» Dataset content
# # # # #
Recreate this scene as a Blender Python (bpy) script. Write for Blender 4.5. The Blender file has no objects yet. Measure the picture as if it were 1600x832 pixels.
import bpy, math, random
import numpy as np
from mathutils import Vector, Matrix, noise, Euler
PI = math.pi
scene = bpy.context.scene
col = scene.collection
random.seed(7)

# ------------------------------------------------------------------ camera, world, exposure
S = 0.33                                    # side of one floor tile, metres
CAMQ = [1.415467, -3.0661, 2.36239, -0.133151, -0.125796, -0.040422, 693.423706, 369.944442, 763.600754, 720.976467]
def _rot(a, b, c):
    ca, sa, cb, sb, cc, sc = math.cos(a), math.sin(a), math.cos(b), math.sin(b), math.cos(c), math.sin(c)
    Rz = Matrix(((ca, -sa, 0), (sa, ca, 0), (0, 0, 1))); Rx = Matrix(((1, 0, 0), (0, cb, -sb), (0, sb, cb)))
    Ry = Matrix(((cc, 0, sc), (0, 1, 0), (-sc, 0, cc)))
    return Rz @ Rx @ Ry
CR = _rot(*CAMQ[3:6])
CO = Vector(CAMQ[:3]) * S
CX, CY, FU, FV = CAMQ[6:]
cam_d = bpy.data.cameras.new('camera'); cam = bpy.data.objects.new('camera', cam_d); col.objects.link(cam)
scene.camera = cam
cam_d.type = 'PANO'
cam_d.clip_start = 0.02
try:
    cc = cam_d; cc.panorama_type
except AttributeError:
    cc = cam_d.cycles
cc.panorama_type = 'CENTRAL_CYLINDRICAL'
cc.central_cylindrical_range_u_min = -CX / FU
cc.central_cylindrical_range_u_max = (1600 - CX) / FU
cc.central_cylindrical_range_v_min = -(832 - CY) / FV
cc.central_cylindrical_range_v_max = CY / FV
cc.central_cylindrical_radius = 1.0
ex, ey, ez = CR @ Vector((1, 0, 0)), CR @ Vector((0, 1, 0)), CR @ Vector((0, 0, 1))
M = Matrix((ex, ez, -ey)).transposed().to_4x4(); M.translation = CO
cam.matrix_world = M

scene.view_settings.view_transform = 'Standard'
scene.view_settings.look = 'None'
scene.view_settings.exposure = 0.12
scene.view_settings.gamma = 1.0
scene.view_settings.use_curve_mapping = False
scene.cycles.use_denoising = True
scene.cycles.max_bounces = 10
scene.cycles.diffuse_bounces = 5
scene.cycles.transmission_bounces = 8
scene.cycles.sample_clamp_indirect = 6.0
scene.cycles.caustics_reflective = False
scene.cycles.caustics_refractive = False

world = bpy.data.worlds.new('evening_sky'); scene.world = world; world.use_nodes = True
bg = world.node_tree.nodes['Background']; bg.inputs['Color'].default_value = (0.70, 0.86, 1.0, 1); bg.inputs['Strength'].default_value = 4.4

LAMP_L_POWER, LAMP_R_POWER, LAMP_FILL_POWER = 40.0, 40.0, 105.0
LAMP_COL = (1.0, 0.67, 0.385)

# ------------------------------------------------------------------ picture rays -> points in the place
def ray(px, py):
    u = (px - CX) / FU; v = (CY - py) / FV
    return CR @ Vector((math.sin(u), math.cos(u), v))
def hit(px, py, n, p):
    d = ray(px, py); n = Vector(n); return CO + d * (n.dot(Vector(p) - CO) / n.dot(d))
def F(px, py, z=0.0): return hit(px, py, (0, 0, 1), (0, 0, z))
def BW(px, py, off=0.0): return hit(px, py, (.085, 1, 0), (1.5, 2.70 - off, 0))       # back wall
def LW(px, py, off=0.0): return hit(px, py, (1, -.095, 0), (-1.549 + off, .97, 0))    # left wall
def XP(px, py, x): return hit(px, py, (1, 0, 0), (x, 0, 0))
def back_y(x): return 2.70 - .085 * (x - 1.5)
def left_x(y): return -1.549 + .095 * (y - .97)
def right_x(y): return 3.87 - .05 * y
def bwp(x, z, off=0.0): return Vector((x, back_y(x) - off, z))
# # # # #
Give back all the data exactly as written.

» Task response
Recreate this scene as a Blender Python (bpy) script. Write for Blender 4.5. The Blender file has no objects yet. Measure the picture as if it were 1600x832 pixels.
import bpy, math, random
import numpy as np
from mathutils import Vector, Matrix, noise, Euler
PI = math.pi
scene = bpy.context.scene
col = scene.collection
random.seed(7)

# ------------------------------------------------------------------ camera, world, exposure
S = 0.33                                    # side of one floor tile, metres
CAMQ = [1.415467, -3.0661, 2.36239, -0.133151, -0.125796, -0.040422, 693.423706, 369.944442, 763.600754, 720.976467]
def _rot(a, b, c):
    ca, sa, cb, sb, cc, sc = math.cos(a), math.sin(a), math.cos(b), math.sin(b), math.cos(c), math.sin(c)
    Rz = Matrix(((ca, -sa, 0), (sa, ca, 0), (0, 0, 1))); Rx = Matrix(((1, 0, 0), (0, cb, -sb), (0, sb, cb)))
    Ry = Matrix(((cc, 0, sc), (0, 1, 0), (-sc, 0, cc)))
    return Rz @ Rx @ Ry
CR = _rot(*CAMQ[3:6])
CO = Vector(CAMQ[:3]) * S
CX, CY, FU, FV = CAMQ[6:]
cam_d = bpy.data.cameras.new('camera'); cam = bpy.data.objects.new('camera', cam_d); col.objects.link(cam)
scene.camera = cam
cam_d.type = 'PANO'
cam_d.clip_start = 0.02
try:
    cc = cam_d; cc.panorama_type
except AttributeError:
    cc = cam_d.cycles
cc.panorama_type = 'CENTRAL_CYLINDRICAL'
cc.central_cylindrical_range_u_min = -CX / FU
cc.central_cylindrical_range_u_max = (1600 - CX) / FU
cc.central_cylindrical_range_v_min = -(832 - CY) / FV
cc.central_cylindrical_range_v_max = CY / FV
cc.central_cylindrical_radius = 1.0
ex, ey, ez = CR @ Vector((1, 0, 0)), CR @ Vector((0, 1, 0)), CR @ Vector((0, 0, 1))
M = Matrix((ex, ez, -ey)).transposed().to_4x4(); M.translation = CO
cam.matrix_world = M

scene.view_settings.view_transform = 'Standard'
scene.view_settings.look = 'None'
scene.view_settings.exposure = 0.12
scene.view_settings.gamma = 1.0
scene.view_settings.use_curve_mapping = False
scene.cycles.use_denoising = True
scene.cycles.max_bounces = 10
scene.cycles.diffuse_bounces = 5
scene.cycles.transmission_bounces = 8
scene.cycles.sample_clamp_indirect = 6.0
scene.cycles.caustics_reflective = False
scene.cycles.caustics_refractive = False

world = bpy.data.worlds.new('evening_sky'); scene.world = world; world.use_nodes = True
bg = world.node_tree.nodes['Background']; bg.inputs['Color'].default_value = (0.70, 0.86, 1.0, 1); bg.inputs['Strength'].default_value = 4.4

LAMP_L_POWER, LAMP_R_POWER, LAMP_FILL_POWER = 40.0, 40.0, 105.0
LAMP_COL = (1.0, 0.67, 0.385)

# ------------------------------------------------------------------ picture rays -> points in the place
def ray(px, py):
    u = (px - CX) / FU; v = (CY - py) / FV
    return CR @ Vector((math.sin(u), math.cos(u), v))
def hit(px, py, n, p):
    d = ray(px, py); n = Vector(n); return CO + d * (n.dot(Vector(p) - CO) / n.dot(d))
def F(px, py, z=0.0): return hit(px, py, (0, 0, 1), (0, 0, z))
def BW(px, py, off=0.0): return hit(px, py, (.085, 1, 0), (1.5, 2.70 - off, 0))       # back wall
def LW(px, py, off=0.0): return hit(px, py, (1, -.095, 0), (-1.549 + off, .97, 0))    # left wall
def XP(px, py, x): return hit(px, py, (1, 0, 0), (x, 0, 0))
def back_y(x): return 2.70 - .085 * (x - 1.5)
def left_x(y): return -1.549 + .095 * (y - .97)
def right_x(y): return 3.87 - .05 * y
def bwp(x, z, off=0.0): return Vector((x, back_y(x) - off, z))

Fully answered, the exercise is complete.